I guess you could say that I was a late bloomer in a sense. I spent my teenage years and most of my twenties comparing myself to everyone else. Wishing my life was like them, wishing my personality was like them, wishing that I had their talents and abilities. I thought those around me had more than me. More money, more opportunities, more of everything. If someone told me that I was a leader, I politely smiled but in my mind I would think, “ they don’t really know me!” I thought I was meant to exist, to do the behind the scenes work or to be in the background. While there is not one thing wrong with that, that is not all that God had for me. Somewhere in my late twenties and early thirties, I started to realize that it wasn’t just one person who said these things to me or about me. People were seeing me differently than I saw myself. The enemy told me that it was because of my family. It was because they were all leaders and the people around us, just expected that of me too. But, I started to realize that others in my life were coming to me, confiding in me, reaching out to me for help, needing me to listen. Other’s didn’t see me as I saw myself, nor did God. He knew who I could be and who I already was but the enemy wanted me to think I was stuck. I’ll never forget how it felt to over hear someone talking about me in a positive light and I almost convinced myself that it wasn’t me that they were talking about even though I clearly heard them speak my name.


As someone who naturally worries and has had anxiety since childhood, it’s very tiring to try and fit into a mold that others have created. I spent a great portion of my life trying to be who others told me that I should be. But, I was never comfortable being who they wanted me to be. I constantly felt anxious, exhausted and not good enough. I was comparing myself to others and trying to please everyone around me. Let me just tell you, it will exhaust you to the point of wanting to give up if you put this kind of pressure on yourself.


I spent many days of my life not knowing who I was. I didn’t fit into that mold that others needed me to fit into and even tried to make me fit into. I wasn’t like everyone else around me and I didn’t like that most of the time. It would have just been easier to be like everyone else. But, no matter how hard I tried, I just simply wasn’t. I know it sounds funny but He gave me a loud voice, so I am going to use it (in a positive way of course). He gave me the ability to listen to others, so I am going to listen. He gave me the ability to relate to people around me and help them, so that’s exactly what I decided to do. When I finally decided to take that pressure off of myself, that’s when God truly began to mold me. See, the mold He has for you is the only one that matters.


God makes us who He wants us to be. Psalms 139:14-16 says, I praise you, for I am fearfully and wonderfully made. Wonderful are your works; my soul knows it very well. My frame was not hidden from you, when I was being made in secret, intricately woven in the depths of the earth.
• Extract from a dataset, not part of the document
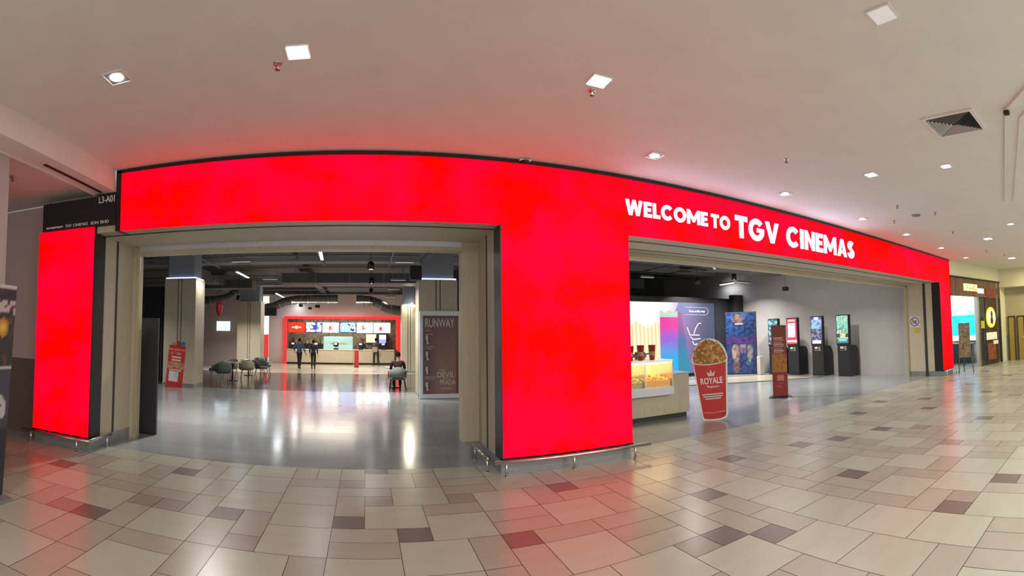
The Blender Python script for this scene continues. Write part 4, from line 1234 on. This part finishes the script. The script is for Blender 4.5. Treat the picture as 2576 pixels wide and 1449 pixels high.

Your eyes saw my unformed substance; in your book were written, every one of them, the days that were formed for me, when as yet there was none of them. If we don’t fit into the world, that’s okay. Even if we don’t fit the mold of people who aren’t out in the world, that is okay too. Be who God created you to be. Be who He says you are! First of all, that means you are a child of God. Then whoever He has called you to be, that’s who you should be. I can tell you from experience that until you truly embrace who you are and who He wants you to be, you will never find true happiness and contentment. No one knows you like the very one who created you. I urge you to spend time with Him and let Him tell you who you are and what He has for you. The very thing you may not like about yourself because it’s different, could be the very thing that God wants to use to reach others.